In You Only Live Twice, Blofeld's launch control room had a monitor that displayed a video feed of their own spaceship, from the side.

video feed of spaceship

How did they manage to do that, in-universe?

No obvious solution comes to mind. It was up-close feed, so it couldn't have been taken with a camera on Earth, and the angle and distance shows that it couldn't have been taken from the spaceship itself. And they didn't exactly have a chase spaceplane shadowing their spaceship.

  • Just to be clear - this isn't a video of spaceship that the movie viewers see, it's a video that Blofeld and Bond see, in-film.
    – DVK
    Dec 26, 2016 at 4:08
  • satellite photography?
    – Steve-O
    Dec 26, 2016 at 4:41
  • 4
    They rented the "Instant VHS" tape and use a Mr Rental machine to play the tape? ObSpaceballs.
    – Criggie
    Dec 26, 2016 at 11:15

2 Answers 2


A satellite or other auxiliary spacecraft.

Also, typical movie cliché regarding impossible security camera angles.

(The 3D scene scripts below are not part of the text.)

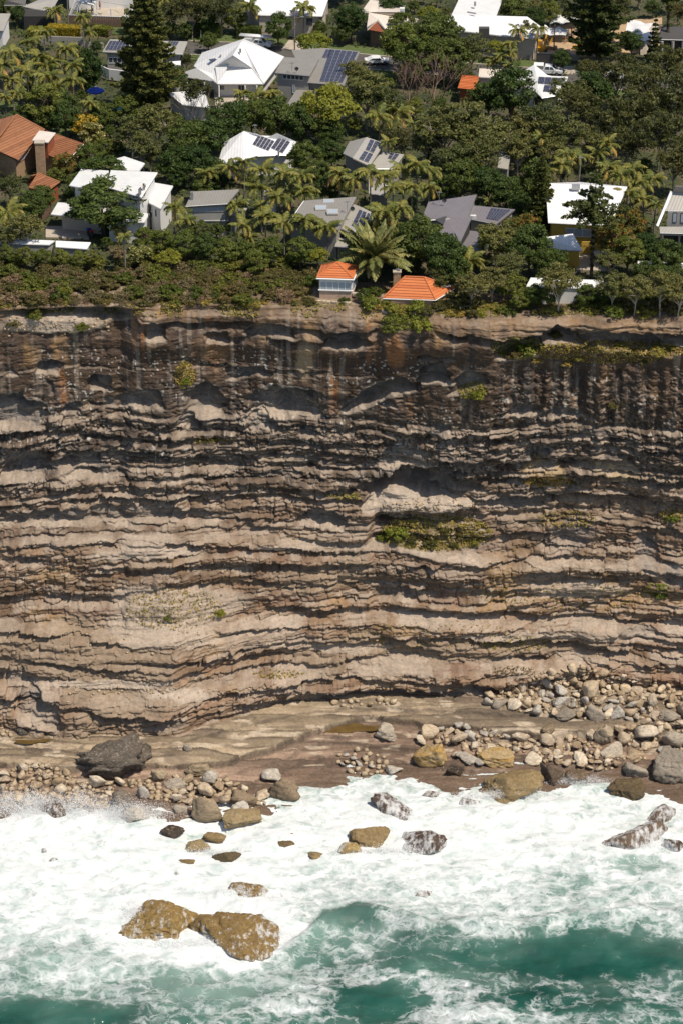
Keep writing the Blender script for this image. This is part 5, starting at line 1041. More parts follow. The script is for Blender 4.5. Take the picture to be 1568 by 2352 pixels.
h.roof([[(1058, -14, 6.2), (1156, -10, 6.2), (1139, 35, 5.4), (1036, 33, 5.4)]], m_white2); h.roof([[(1040, 32, 5.6), (1210, 37, 5.6), (1206, 85, 4.4), (1164, 82, 4.4), (1060, 70, 4.4), (1024, 46, 5)], [(1210, 37, 5.6), (1247, 64, 4.4), (1232, 88, 4.2), (1206, 85, 4.4)]], m_white, name='front_roof')
h.walls([(1036, 34, 5.2), (1210, 38, 5.2), (1246, 65, 4.3), (1231, 87, 4.2), (1164, 82, 4.3), (1060, 70, 4.3)], m_cwall, .6); h.box(1111, 62, 6.2, (1.9, 1.2, 1.5), m_dgrey, 'cooling_unit'); h.box(1082, 27, 6.2, (1.8, .3, .2), m_steel, 'roof_vent', -.5); h.box(1090, 3, 7, (.4, .4, .8), m_steel, 'flue')
h = House('white_ute_house', 'white pyramid roofed house with black solar panels below the parked pickup', [(1170, 183, 3), (1228, 148, 5), (1303, 175, 4.5), (1287, 215, 3.4), (1243, 222, 3.4)])
A = (1226, 147, 6.0); h.roof([[A, (1166, 185, 3.3), (1236, 212, 3.5), (1234, 174, 4.6)], [A, (1234, 174, 4.6), (1258, 173, 4.5)], [(1234, 172, 4.6), (1304, 175, 4.6), (1287, 216, 3.4), (1243, 223, 3.3), (1220, 200, 3.6)]], m_white2); h.walls([(1170, 184, 3.3), (1236, 212, 3.3), (1286, 214, 3.3), (1303, 176, 4.4), (1228, 160, 4.4)], m_wwall, .6)
pl = [(1234, 172, 4.6), (1304, 175, 4.6), (1287, 216, 3.4)]; h.panels(pl, [(1236, 175), (1297, 178), (1292, 194), (1233, 191)], 4, 2, .02); h.panels(pl, [(1249, 194), (1278, 195), (1273, 211), (1245, 210)], 2, 2, .02)
h = House('dark_modern_house', 'dark unfinished concrete house at the top right corner', [(1505, 90, 4.5), (1520, 58, 5), (1640, 58, 5), (1640, 92, 4.5)]); Q = [(1520, 60, 5), (1640, 60, 5), (1640, 92, 4.4), (1506, 88, 4.4)]; h.roof([Q], m_dgrey, .4); h.walls(Q, m_dwall, .9); [h.pole(px, 94, 4, .3, m_gwall, 'column') for px in (1520, 1545, 1568)]
mbx = MB(); mbx.prism([at_h(1470, 125, 0), at_h(1484, 128, 0), at_h(1512, 80, 0), at_h(1500, 78, 0)], [at_h(1470, 100, 1.6), at_h(1484, 102, 1.6), at_h(1514, 52, 3), at_h(1500, 50, 3)]); mbx.build('ramp_wall', m_conc, h.e, origin=h.o)
h = House('orange_annexe', 'orange roofed building mostly hidden by the bare brown tree', [(1065, 172, 3.5), (1098, 174, 3.5), (1092, 203, 2.8), (1066, 200, 2.8)], 'building'); Q = [(1060, 172, 3.6), (1099, 175, 3.6), (1092, 206, 2.8), (1050, 202, 2.8)]; h.roof([Q], m_otile, .1, tiles=.5); h.walls(Q, m_rwall)
h = House('cream_block', 'cream rendered building behind the strelitzia clump', [(1100, 156, 3.6), (1150, 158, 3.6), (1145, 176, 3.4), (1098, 174, 3.4)], 'building'); Q = [(1100, 156, 3.8), (1152, 158, 3.8), (1147, 178, 3.5), (1098, 175, 3.5)]; h.roof([Q], m_cream, .4); h.walls(Q, m_cwall, .2)
h = House('glimpsed_house', 'small grey roof peeping through the olive gum trees', [(1146, 345, 4), (1170, 352, 4), (1166, 395, 3.5), (1146, 390, 3.5)]); Q = [(1146, 345, 4.4), (1172, 352, 4.4), (1166, 388, 3.8), (1142, 384, 3.8)]; h.roof([Q], m_lgrey); h.walls(Q, m_gwall)
h = House('little_white_roof', 'little white roof peeping out between the central palms', [(603, 437, 3), (641, 437, 3), (640, 448, 2.8), (600, 447, 2.8)], 'building'); Q = [(603, 436, 3.2), (642, 437, 3.2), (640, 449, 2.9), (600, 448, 2.9)]; h.roof([Q], m_white); h.walls(Q, m_wwall)

# ================================================================== trees and shrubs
def crown_mesh(name, seed, clumps=46, per=70, leaf=.055, cr=.27, shape='round', hollow=.55, m=None, jit=.8):
    rs = np.random.RandomState(seed); V = []
    for i in range(clumps):
        d = rs.normal(size=3); d /= np.linalg.norm(d); r = rs.uniform(hollow, .9)
        if shape == 'round': c = d * r; c[2] = c[2] * .95 if c[2] > 0 else c[2] * .75
        elif shape == 'dome': c = d * r; c[2] = abs(c[2]) * .95 - .25
        elif shape == 'open': c = d * r * np.array((1, 1, .8)); c[2] += .1
        elif shape == 'tall': c = d * r; c[:2] *= 1 - .35 * max(c[2], 0)
        else: c = d * r
        k = cr * rs.uniform(.6, 1.25); e = rs.normal(size=(per, 3)); e /= np.linalg.norm(e, axis=1, keepdims=True); e[:, 2] = np.where(rs.rand(per) < .7, np.abs(e[:, 2]), e[:, 2])
        p = c + e * k * rs.uniform(.55, 1.0, (per, 1)) * np.array((1, 1, .75)); V.append(cards(p, e + c * .4 + np.array((0, 0, .3)), leaf, rs, jit))
    return soup(name, np.concatenate(V), None, m)
def limbs_mesh(name, seed, m, n=6, r0=.05, spread=.75, fork=3, bend=.15):
    """trunk and limbs in units of (crown radius, crown radius, crown centre height)"""
    rs = random.Random(seed); mb = MB(); p = Vector((0, 0, -.03)); q = Vector((rs.uniform(-.1, .1), rs.uniform(-.1, .1), .55)); mb.tube(p, q, r0, r0 * .7, 7)
    for i in range(n):
        a = 6.283 * i / n + rs.uniform(-.4, .4); e = Vector((math.cos(a) * spread * rs.uniform(.5, 1), math.sin(a) * spread * rs.uniform(.5, 1), rs.uniform(.85, 1.2)))
        mid = (q + e) / 2 + Vector((rs.uniform(-bend, bend), rs.uniform(-bend, bend), .05)); st_ = p.lerp(q, rs.uniform(.6, 1)); mb.tube(st_, mid, r0 * .5, r0 * .33, 5); mb.tube(mid, e, r0 * .33, r0 * .14, 5)
        for k_ in range(fork):
            g = mid.lerp(e, rs.random()); mb.tube(g, g + Vector((rs.uniform(-.35, .35), rs.uniform(-.35, .35), rs.uniform(.02, .22))), r0 * .18, r0 * .08, 4)
    me = bpy.data.meshes.new(name); me.from_pydata(mb.v, [], mb.f); me.materials.append(m); return me
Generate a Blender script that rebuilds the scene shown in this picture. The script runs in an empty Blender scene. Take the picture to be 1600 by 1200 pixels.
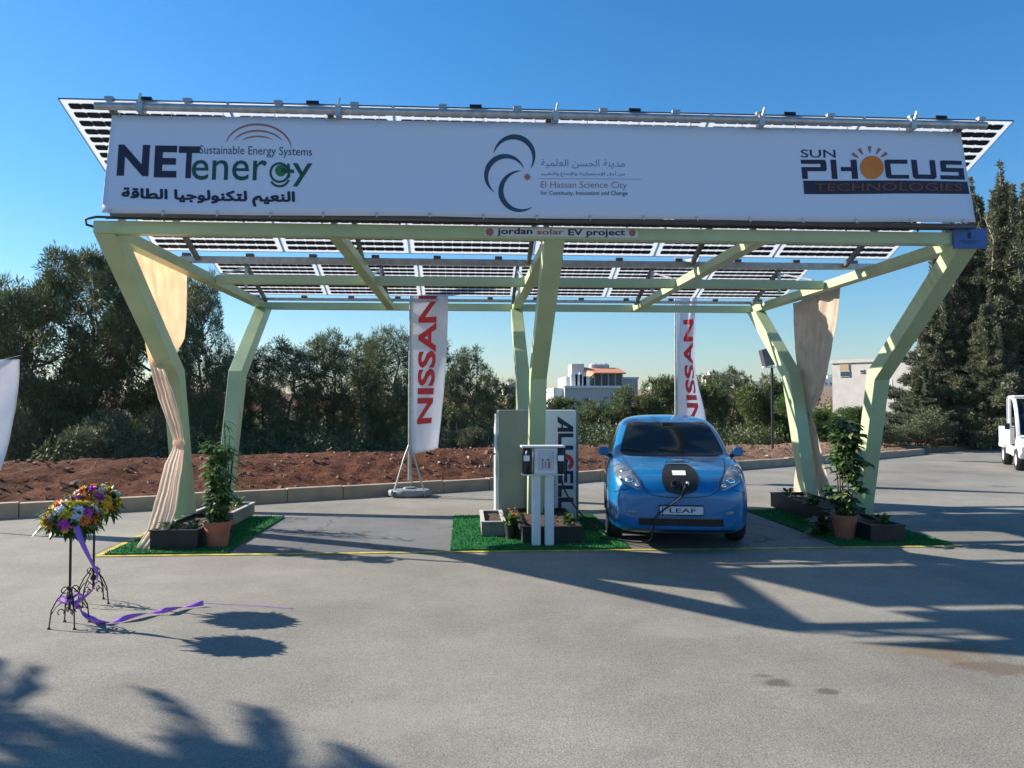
import bpy, bmesh, math, random, unicodedata
import numpy as np
from mathutils import Vector, Matrix, noise
from mathutils.bvhtree import BVHTree
R = math.radians
PI = math.pi
random.seed(7)
SC = bpy.context.scene
COL = SC.collection

# ------------------------------------------------------------------ camera
CAMH = 1.72; PAN = .0610; TILT = .0258; FPX = 1200.0
FW = Vector((math.sin(PAN)*math.cos(TILT), math.cos(PAN)*math.cos(TILT), math.sin(TILT)))
RT = Vector((math.cos(PAN), -math.sin(PAN), 0)); UP = RT.cross(FW)
CP = Vector((0, 0, CAMH))
cd = bpy.data.cameras.new('camera'); cam = bpy.data.objects.new('camera', cd); COL.objects.link(cam)
cam.matrix_world = Matrix(((RT.x, UP.x, -FW.x, CP.x), (RT.y, UP.y, -FW.y, CP.y), (RT.z, UP.z, -FW.z, CP.z), (0, 0, 0, 1)))
cd.sensor_width = 36; cd.sensor_fit = 'HORIZONTAL'; cd.lens = 27.0; cd.clip_end = 5000; cd.clip_start = .05
SC.camera = cam
# image pixels -> real places on a known plane (projection helpers)
def ray(px, py): return FW + RT*((px-800)/FPX) - UP*((py-600)/FPX)
def onplane(px, py, ax, v):
    d = ray(px, py); t = (v-CP[ax])/d[ax]; return CP + d*t
def G(px, py, z=0): return onplane(px, py, 2, z)
def PY(px, py, y): return onplane(px, py, 1, y)
def PX(px, py, x): return onplane(px, py, 0, x)

# ------------------------------------------------------------------ object helpers
def tag(o, label=None, cat=None, group=None, kind=None):
    if label: o['label'] = label
    if cat: o['category'] = cat
    if group: o['group'] = group
    if kind: o['kind'] = kind
    return o
def thing(name, label, cat, loc=(0, 0, 0), rz=0, group=None):
    o = bpy.data.objects.new(name, None); COL.objects.link(o)
    o.location = loc; o.rotation_euler = (0, 0, rz); o.empty_display_size = .2
    return tag(o, label, cat, group)
def kids(o): return [c for c in list(COL.objects) if c.parent == o]
def dup(o, loc=None, rz=None, label=None, parent=None, scale=None):
    ch = kids(o)
    c = o.copy(); COL.objects.link(c)
    if parent: c.parent = parent
    if loc is not None: c.location = loc
    if rz is not None: c.rotation_euler = (0, 0, rz)
    if scale is not None: c.scale = scale
    if label: c['label'] = label
    for k in ch: dup(k, parent=c)
    return c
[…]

In the 1967 film, no explanation is offered by any of the SPECTRE agents as to how they are able to monitor their spacecraft closing in on the American vehicle in orbit, even though as the o/p correctly points out there is a live video feed displayed on a tv monitor screen in the SPECTRE control room showing it from a distant point-of-view that is clearly also in orbit.

I had always assumed that this is a vision feed from a SPECTRE communications satellite in a similar orbit. But I cannot find any other evidence in the film, apart from the obvious monitor pictures themselves.

In the plot, Blofeld is monitoring the capture of the American capsule because he intends to blow up his own vehicle immediately after the capture, in order to visibly destroy the American mission so as to cause a third world war. Hence he needs to be able to see when the capture occurs, to be sure of achieving this goal. Thus there is a legitimate reason why SPECTRE would have that monitoring capability, and so the plot is implying it is a SPECTRE satellite doing the monitoring. Bond simply doesn't waste any time on the point, having too many more pressing problems.

For those who don't recall the 1960s, there were in that decade many communications satellites in orbit: it was not a wild, science fiction idea. The space missions shown in the film were all potentially possible, as they all occurred in Earth orbit. The only element of fiction was the idea that anyone other than a major government could afford a manned spaceshot!